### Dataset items
┏━━

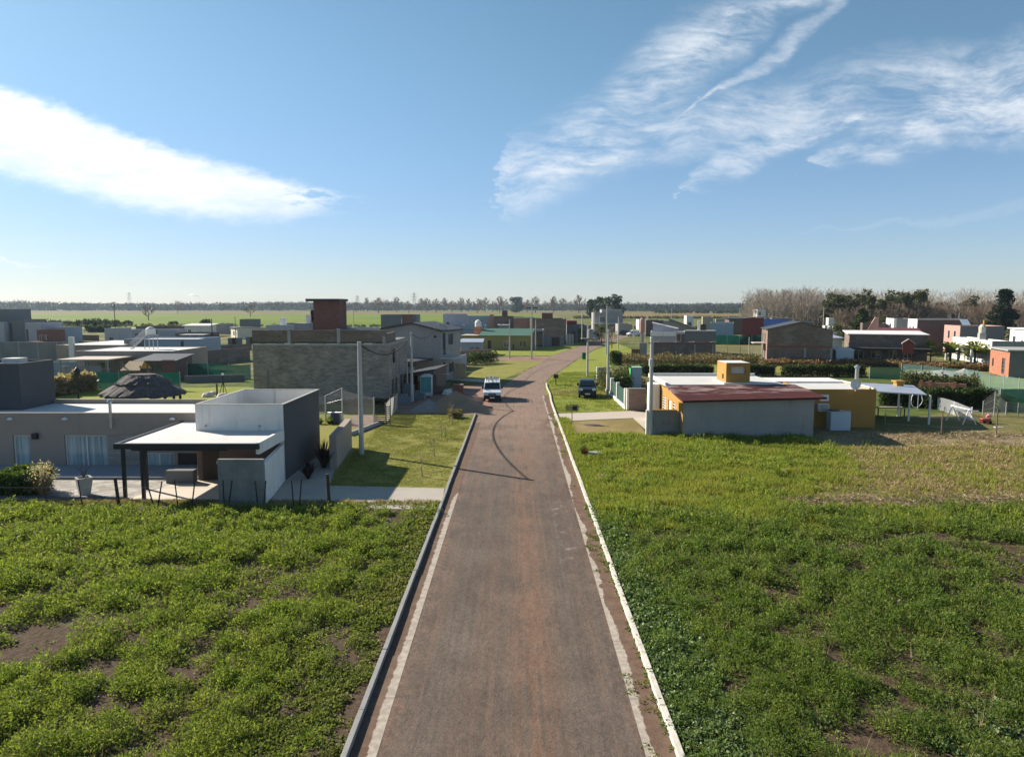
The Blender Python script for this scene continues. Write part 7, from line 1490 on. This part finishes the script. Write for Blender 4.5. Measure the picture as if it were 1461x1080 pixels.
# saplings on the left lawn
for i, (u, v, vt_, l) in enumerate(((602, 680, 645, 'thin leafless sapling nearest the left driveway'), (619.5, 651, 622, 'thin leafless sapling second from the driveway'), (630, 624.5, 601, 'thin leafless sapling in the middle of the left lawn'), (635.5, 624.5, 606, 'short thin sapling just right of the middle sapling'), (645, 607, 572, 'taller leafless sapling close to the sand heap'))):
    b = G(u, v); h = P(u, vt_, b.y).z; tr, cr = branch_tree(40 + i, h, .04, TWIG, .45, .4, 10, 3, .9, .013); tree_thing('sapling', l, b, tr, cr, TWIG_B, TWIG, 'leafless saplings on the left lawn')
leaf_box('weed_plant', 'low dry bushy plant at the foot of the sand heap', 'plant', G(642, 598), G(661, 597), 1.2, .7, 900, .14, L_SCRUB, rough=.9)
for u, v, h, l in ((790, 537, 1.6, None),):
    pass
tr, cr = branch_tree(60, 3.6, .05, TWIG, .5, .2, 12, 4, .9, .012); tree_thing('sapling', 'bare young tree before the long stained grey wall at left', (XU(60, 110), 110, 0), tr, cr, TWIG_B, TWIG_B)
for i, (u, vb, h, l) in enumerate(((868, 500, 5.5, 'brownish bare street tree behind the tall right verge pole'), (873, 497, 4.6, 'shorter bare street tree right of the brownish bare one'))):
    b = G(u, vb); tr, cr = branch_tree(70 + i, h, .12, TWIG_B, .55, .25, 16, 7, .6, .03); tree_thing('bare_tree', l, b, tr, cr, BARK_D, TWIG_B)
leafy_tree('street_tree', 'small olive green tree beside the street end before the wide grey house', G(858, 489), 5.2, 2.2, 700, .35, L_BUSH, seed=3)
leafy_tree('street_tree', 'slim yellowish green tree before the low dark porch house', G(829.5, 491), 4.0, 1.1, 500, .3, MLEAF('yellow_leaf', [(.14, .14, .04), (.18, .16, .05)], .4), seed=4)
# palms
for i, (u, vb, h, l) in enumerate(((1320, 519, 3.7, 'leftmost of the three small palms behind the teal net'), (1355, 519, 3.7, 'middle one of the three small palms behind the teal net'), (1390, 520, 3.9, 'rightmost of the three small palms behind the teal net'))):
    b = G(u, vb); t = thing('palm_tree', l, 'palm', b, 0, 'three small palms'); MB().tube([(0, 0, 0), (.05, 0, h * .3), (0, 0, h * .56)], [.2, .17, .15], 8).build('trunk', BARK_D, t); n = 42; pos, axs, sds = [], [], []
    for k in range(n):
        a = RNG.uniform(0, 6.283); el = RNG.uniform(-.05, 1.25); L = RNG.uniform(2.4, 3.1); o_ = np.array([math.cos(a) * math.cos(el), math.sin(a) * math.cos(el), math.sin(el)]); sdv = np.array([-math.sin(a), math.cos(a), 0]); p = np.array([0, 0, h * .55])
        for s_ in range(9):
            f = s_ / 8; c = p + o_ * L * f + np.array([0, 0, -.38 * f * f * L])
            for sg in (-1, 1):
                pos.append(c); ax = (sdv * sg * .8 + o_ * .7 + np.array([0, 0, -.25])); axs.append(ax / np.linalg.norm(ax) * .85 * (1 - .5 * f)); sds.append(o_ * .16)
    leaf_mesh('fronds', np.array(pos), np.array(axs), np.array(sds), L_PALM, t)
# big dark cypress at the right, small conifer, eucalyptus
leafy_tree('cypress_tree', 'large dark evergreen tree at the right edge of the wood', (XU(1433, 205), 205, 0), 14.0, 4.7, 6500, .55, L_CYP, 'egg', .06, seed=8)
leafy_tree('conifer_tree', 'green conifer standing before the wood, left of the pale chimney', (XU(1232, 205), 205, 0), 8.6, 3.2, 2600, .5, MLEAF('conifer_leaf', [(.03, .05, .014), (.045, .065, .018), (.06, .08, .025)], .3), 'egg', .05, seed=9)
leafy_tree('conifer_tree', 'low olive conifer right of the pale chimney', (XU(1264, 215), 215, 0), 6.5, 2.4, 1500, .5, L_BUSH, 'egg', .05, seed=10)
leafy_tree('bush_tree', 'yellowish bush before the poplars right of the brick gable house', (XU(1201, 200), 200, 0), 4.2, 2.4, 900, .5, L_BUSH, 'round', .05, seed=12)
for i, (u, Y, h, rx, l) in enumerate(((846, 520, 14, 5, 'low dark evergreen on the left of the eucalyptus group'), (858, 500, 15.5, 6, 'broad eucalyptus in the middle of the group at the street end'), (876, 480, 17.0, 6.5, 'tallest eucalyptus at the right of the street end group'))):
    leafy_tree('eucalyptus_tree', l, (XU(u, Y), Y, 0), h, rx, 2600, .95, L_TREE, 'round', .12, seed=20 + i)
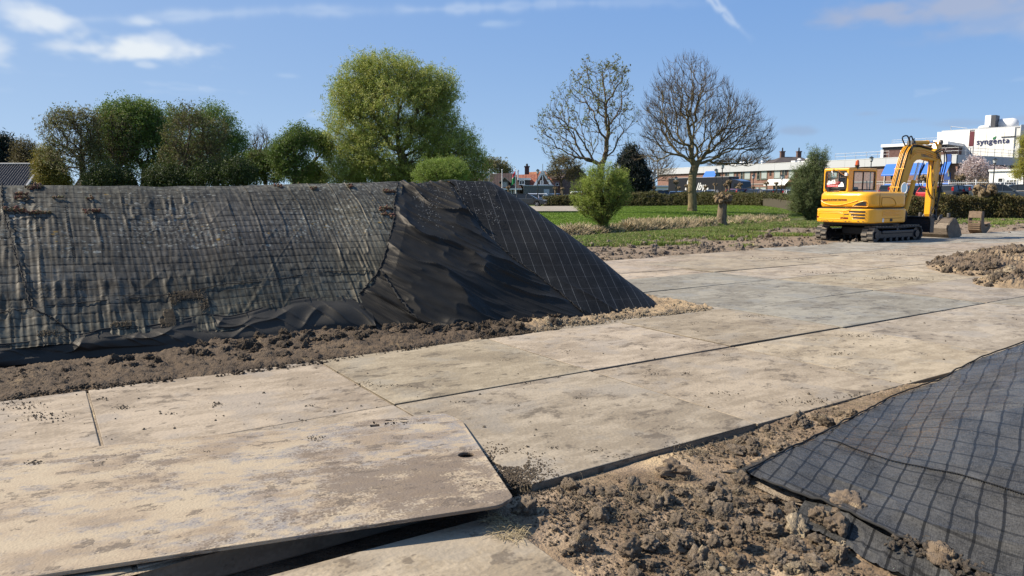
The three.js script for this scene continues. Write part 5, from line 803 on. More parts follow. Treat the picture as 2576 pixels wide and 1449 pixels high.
for (const [x0, x1, ridge, low, d, label] of [[172, 296, 437, 472, 72, 'dark slatted barn roof seen between the trunks of the budding tree'], [338, 400, 445, 472, 74, 'smaller dark slatted barn roof right of the first one']]) {
  const p = atDepth(x0, 470, d), m = d / FOCAL, T = thing('barn', V(p.x, 0.3, p.z), 0, label, 'barn', null), w = (x1 - x0) * m, top = EYE + (HORIZON - ridge) * m - 0.3, lo = 1.6;
  mesh('wall', box(w, lo, 5, w / 2, lo / 2, -2.6), mat(0.02, 0.018, 0.016, 0.9), T);
  for (let i = 0; i < 12; i++) { const t = (i + 0.5) / 12; mesh('roof_slat', beam(V(0.25 * t * 2, lerp(lo, top, t), lerp(0.2, -2.5, t)), V(w - 0.1, lerp(lo, top, t), lerp(0.2, -2.5, t)), 0.30, 0.035, V(0, 0.75, 0.66)), phys(0.035, 0.03, 0.026, 0.95, { specularIntensity: 0.15 }), T); }
  mesh('roof', [quad(V(0, lo - 0.1, 0.1), V(w, lo - 0.1, 0.1), V(w, top - 0.1, -2.6), V(0.5, top - 0.1, -2.6)), quad(V(w, lo, -5), V(0, lo, -5), V(0.5, top - 0.1, -2.6), V(w, top - 0.1, -2.6))], phys(0.012, 0.011, 0.01, 0.95, { specularIntensity: 0.15 }), T); mesh('gable_end', extrude([[-2.5, 0], [2.5, 0], [2.5, lo], [0, top], [-2.5, lo]], 0.1).rotateY(Math.PI / 2).translate(0.02, 0, -2.5), mat(0.03, 0.024, 0.02, 0.9), T);
}
{ // distant pale sheds between the trees, left of the truck
  for (const [x0, x1, py, d, label] of [[1614, 1684, 468, 150, 'low white shed far behind the hedge, left of the black truck'], [1860, 1700, 0, 0, '']].slice(0, 1)) { const p = atDepth(x0, 490, d), m = d / FOCAL, w = (x1 - x0) * m, h = EYE + (HORIZON - py) * m - 1, T = thing('white_shed', V(p.x, 1, p.z), 0, label, 'shed'); mesh('wall', box(w, h - 0.3, 5, w / 2, (h - 0.3) / 2, -2.5), whiteMat, T); mesh('roof', [box(w + 0.4, 0.35, 5.6, w / 2, h - 0.1, -2.5)], mat(0.55, 0.56, 0.58, 0.5), T); for (let i = 0; i < 4; i++) windowAt(T, w * (0.12 + 0.22 * i), h - 1.7, w * (0.12 + 0.22 * i) + 1.1, h - 0.8, 0.02); }
}
// ---------------------------------------------------------------- trees: limbs grown towards points spread through the crown
const barkMap = (() => { const A = field(256, 512, 12, 6, 5, 210, 0.6), B = field(256, 512, 5, 5, 4, 211); return colorFrom(256, 512, (i) => mix3([0.55, 0.5, 0.42], [1, 0.95, 0.82], clamp(0.5 + A[i] + 0.5 * B[i]))); })();
const barkMat = (r, g, b) => new THREE.MeshStandardMaterial({ color: lin(r, g, b), map: barkMap, bumpMap: barkMap, bumpScale: 0.03, roughness: 0.95 });
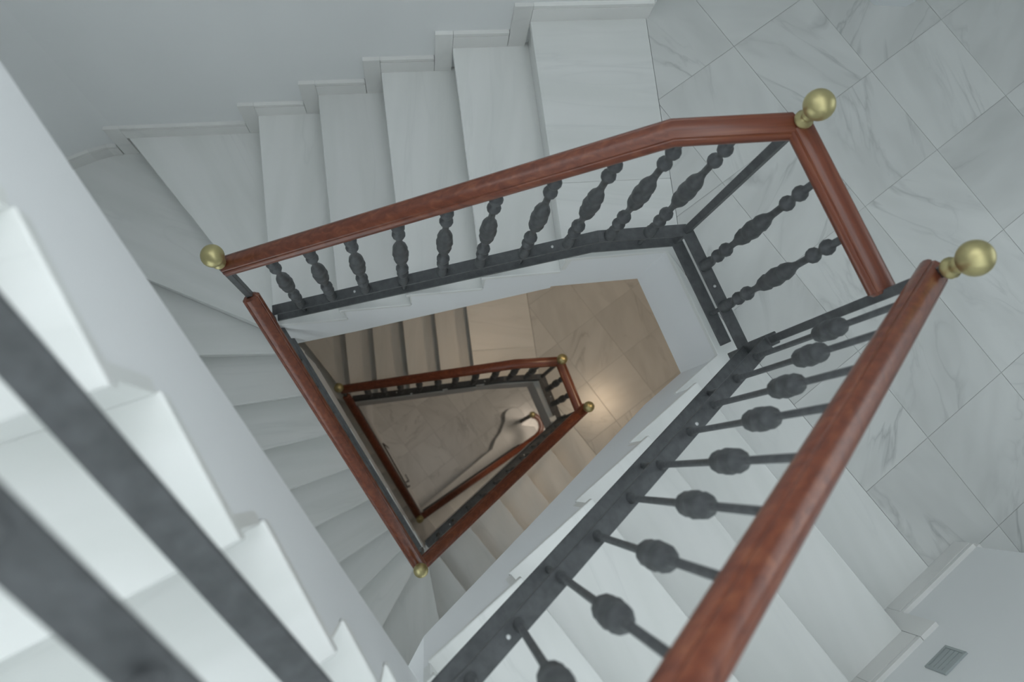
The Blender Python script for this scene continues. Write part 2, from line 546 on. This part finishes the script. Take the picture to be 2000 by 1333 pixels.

┗━━

### STATED GOAL
Copy every line of the material in which the word "wide" occurs.

### SOLUTION TO THIS PROBLEM
leafy_tree('street_tree', 'small olive green tree beside the street end before the wide grey house', G(858, 489), 5.2, 2.2, 700, .35, L_BUSH, seed=3)
The three.js script for this scene continues. Write part 5, from line 803 on. More parts follow. Treat the picture as 2576 pixels wide and 1449 pixels high.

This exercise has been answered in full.